Só 18,8% contam com a ajuda da rede pública no período em que estão trabalhando.
Nós sabemos muito bem o porquê: sempre são os critérios para a inserção na rede pública eurocêntricos e racistas. A educação sempre foi uma preocupação das Mães Negras periféricas, já que nós precisamos da rede para assistir as nossas crias.
Assim, nós procuramos sempre estar em parceria com a rede escolar.

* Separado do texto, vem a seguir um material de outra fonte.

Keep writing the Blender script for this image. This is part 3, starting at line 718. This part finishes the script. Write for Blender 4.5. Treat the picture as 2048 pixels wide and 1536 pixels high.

Nossa luta é diária, constante e incisiva, já que temos que combater todos os dias os estereótipos lançados em cima deles e de nós. È uniforme, material, higiene, tudo: nossa preocupação é total e nosso desdobramento também, bem como a forte participação em todo calendário escolar.
O “complexo de Deus” da branquitude não vai salvar a educação.
Nós já temos um caminho longo e seus privilégios não irão salvar a educação, muito menos as suas necessidades particulares.
Inclusive, é importante refletir: os crescente relatos de racismo que vitimizam crianças negras e que atropelam ferozmente a autoestima delas não tem relação com a ocupação de cada vez mais famílias brancas interessadas apenas na individualidade e manutenção dos seus próprios privilégios?
Falando de realidade, sabemos que a rede pública conta, de um lado, com milhares de crianças e suas respectivas famílias e, do outro, com um número amplo de funcionários – tanto no quadro de magistério, quanto no quadro de apoio às unidades.
São Paulo, por exemplo, é uma cidade enorme. Se, por um lado estamos lidando com escolas de 8 salas em áreas nobres e bem localizadas; no outro, estamos falando de escolas com 20 (ou mais) salas, nas periferias e com quantidade máxima de alunos.
Falamos do que vemos e vivemos.
Falamos da realidade de mães que atravessam a cidade inteira após deixar as crianças na escola.
Falamos de mães que são privadas, muitas vezes do mínimo, para garantir o máximo aos filhos.
Falamos de profissionais desvalorizados pelo funcionalismo público e mal vistos pela sociedade.
Falamos de uma luta travada há tempos, e agora, não adianta, nem choro, vela e muito muito menos ameaças in box, porque nossa consciência negra tá formada e combativa. Acabou.